━━ Information provided ━━
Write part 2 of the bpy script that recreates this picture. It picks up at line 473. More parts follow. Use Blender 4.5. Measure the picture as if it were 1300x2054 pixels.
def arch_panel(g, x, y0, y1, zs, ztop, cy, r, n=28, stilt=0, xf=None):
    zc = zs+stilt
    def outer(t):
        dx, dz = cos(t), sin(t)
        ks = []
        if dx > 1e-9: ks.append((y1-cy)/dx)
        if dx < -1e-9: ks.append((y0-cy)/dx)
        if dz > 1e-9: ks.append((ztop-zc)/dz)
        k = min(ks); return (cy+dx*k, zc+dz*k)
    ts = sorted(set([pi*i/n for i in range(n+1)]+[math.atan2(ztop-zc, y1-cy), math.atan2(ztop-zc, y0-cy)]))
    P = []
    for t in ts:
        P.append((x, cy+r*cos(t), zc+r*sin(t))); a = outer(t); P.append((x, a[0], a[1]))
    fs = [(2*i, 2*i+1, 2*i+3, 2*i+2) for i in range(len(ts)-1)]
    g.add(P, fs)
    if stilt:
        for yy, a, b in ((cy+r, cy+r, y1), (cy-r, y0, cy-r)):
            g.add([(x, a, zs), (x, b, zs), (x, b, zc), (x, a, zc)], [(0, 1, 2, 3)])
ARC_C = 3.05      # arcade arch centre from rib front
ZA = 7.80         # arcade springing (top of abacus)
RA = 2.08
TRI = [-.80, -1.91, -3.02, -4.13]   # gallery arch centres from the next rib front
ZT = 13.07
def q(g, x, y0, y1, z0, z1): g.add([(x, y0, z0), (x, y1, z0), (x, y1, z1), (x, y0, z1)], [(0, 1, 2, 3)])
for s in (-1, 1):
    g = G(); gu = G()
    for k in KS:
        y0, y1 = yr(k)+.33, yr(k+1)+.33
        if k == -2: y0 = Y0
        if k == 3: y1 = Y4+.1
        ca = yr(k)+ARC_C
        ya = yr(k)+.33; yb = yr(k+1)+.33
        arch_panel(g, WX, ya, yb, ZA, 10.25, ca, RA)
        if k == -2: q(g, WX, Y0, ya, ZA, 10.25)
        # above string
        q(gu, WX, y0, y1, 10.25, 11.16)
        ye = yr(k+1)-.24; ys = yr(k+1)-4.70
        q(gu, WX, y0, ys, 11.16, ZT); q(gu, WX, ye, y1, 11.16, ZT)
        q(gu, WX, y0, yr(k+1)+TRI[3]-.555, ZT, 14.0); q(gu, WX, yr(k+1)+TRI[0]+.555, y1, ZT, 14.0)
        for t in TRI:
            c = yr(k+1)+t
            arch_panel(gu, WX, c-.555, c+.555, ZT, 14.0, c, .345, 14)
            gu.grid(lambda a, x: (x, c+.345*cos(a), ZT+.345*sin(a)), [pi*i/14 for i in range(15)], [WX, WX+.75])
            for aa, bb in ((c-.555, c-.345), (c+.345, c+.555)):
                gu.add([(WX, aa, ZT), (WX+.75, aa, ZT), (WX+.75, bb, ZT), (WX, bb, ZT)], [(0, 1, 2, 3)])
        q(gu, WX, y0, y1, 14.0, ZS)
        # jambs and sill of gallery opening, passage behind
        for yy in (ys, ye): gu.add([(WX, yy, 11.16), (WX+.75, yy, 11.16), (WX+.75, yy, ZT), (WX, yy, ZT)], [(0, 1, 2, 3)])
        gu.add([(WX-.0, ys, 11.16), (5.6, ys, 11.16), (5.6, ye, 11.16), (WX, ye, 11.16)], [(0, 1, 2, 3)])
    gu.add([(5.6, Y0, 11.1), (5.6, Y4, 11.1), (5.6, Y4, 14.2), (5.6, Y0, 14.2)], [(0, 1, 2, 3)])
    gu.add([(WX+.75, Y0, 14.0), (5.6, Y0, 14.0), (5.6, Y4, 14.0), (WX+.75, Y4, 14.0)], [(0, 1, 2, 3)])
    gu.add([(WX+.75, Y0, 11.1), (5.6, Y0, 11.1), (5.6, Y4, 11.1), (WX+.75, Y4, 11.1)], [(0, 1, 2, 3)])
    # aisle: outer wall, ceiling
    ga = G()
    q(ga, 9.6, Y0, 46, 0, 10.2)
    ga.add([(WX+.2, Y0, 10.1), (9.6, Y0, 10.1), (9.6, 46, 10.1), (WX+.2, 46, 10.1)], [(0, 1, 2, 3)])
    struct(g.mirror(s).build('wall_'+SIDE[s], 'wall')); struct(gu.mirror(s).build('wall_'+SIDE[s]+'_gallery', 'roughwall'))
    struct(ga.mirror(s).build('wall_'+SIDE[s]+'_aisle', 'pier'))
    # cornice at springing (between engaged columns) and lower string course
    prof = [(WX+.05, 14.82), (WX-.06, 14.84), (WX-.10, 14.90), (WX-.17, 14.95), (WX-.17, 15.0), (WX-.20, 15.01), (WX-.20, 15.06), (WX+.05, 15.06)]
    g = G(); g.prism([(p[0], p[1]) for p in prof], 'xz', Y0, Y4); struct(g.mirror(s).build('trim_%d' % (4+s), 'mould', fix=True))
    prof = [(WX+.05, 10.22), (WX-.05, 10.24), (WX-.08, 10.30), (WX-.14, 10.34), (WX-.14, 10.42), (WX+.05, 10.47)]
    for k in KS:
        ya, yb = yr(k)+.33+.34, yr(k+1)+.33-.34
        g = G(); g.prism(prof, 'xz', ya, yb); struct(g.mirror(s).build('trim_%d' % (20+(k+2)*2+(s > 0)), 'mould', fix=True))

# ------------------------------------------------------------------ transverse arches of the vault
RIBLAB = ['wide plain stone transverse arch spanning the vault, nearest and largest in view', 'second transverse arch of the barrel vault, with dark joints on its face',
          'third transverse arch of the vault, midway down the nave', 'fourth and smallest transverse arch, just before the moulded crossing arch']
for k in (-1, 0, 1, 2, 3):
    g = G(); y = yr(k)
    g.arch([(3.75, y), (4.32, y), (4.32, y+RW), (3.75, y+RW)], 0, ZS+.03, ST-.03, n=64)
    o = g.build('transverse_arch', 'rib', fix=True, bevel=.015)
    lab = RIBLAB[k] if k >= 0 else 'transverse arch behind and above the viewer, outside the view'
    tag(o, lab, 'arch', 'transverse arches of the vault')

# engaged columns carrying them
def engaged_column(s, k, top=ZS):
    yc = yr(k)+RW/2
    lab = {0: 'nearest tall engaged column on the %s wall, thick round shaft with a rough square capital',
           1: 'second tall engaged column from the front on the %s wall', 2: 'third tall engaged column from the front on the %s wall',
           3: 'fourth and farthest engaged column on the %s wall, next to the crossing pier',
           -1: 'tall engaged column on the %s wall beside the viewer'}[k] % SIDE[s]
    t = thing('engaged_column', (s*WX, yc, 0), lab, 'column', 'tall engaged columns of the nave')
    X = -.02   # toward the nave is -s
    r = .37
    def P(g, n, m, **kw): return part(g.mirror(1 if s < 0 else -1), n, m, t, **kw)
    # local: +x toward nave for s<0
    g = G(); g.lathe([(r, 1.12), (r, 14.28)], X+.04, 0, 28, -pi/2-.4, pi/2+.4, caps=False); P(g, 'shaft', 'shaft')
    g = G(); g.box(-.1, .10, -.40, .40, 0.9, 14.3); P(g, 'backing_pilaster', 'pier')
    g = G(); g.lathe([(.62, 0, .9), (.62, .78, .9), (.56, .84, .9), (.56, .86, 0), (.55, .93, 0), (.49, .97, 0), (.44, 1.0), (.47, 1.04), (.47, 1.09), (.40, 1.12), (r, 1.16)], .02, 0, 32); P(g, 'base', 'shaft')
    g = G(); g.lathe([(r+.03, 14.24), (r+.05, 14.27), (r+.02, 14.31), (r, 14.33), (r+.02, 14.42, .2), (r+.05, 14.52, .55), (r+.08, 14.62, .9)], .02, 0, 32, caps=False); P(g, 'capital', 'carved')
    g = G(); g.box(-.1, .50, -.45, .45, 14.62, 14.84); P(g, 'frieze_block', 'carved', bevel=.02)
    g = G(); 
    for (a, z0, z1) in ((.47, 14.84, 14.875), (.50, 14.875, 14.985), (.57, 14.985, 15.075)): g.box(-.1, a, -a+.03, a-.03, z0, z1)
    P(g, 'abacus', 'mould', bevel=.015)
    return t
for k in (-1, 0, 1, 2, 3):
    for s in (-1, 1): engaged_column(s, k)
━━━
The request:
Pull out every line containing "part".

Output below:
Write part 2 of the bpy script that recreates this picture. It picks up at line 473. More parts follow. Use Blender 4.5. Measure the picture as if it were 1300x2054 pixels.
    def P(g, n, m, **kw): return part(g.mirror(1 if s < 0 else -1), n, m, t, **kw)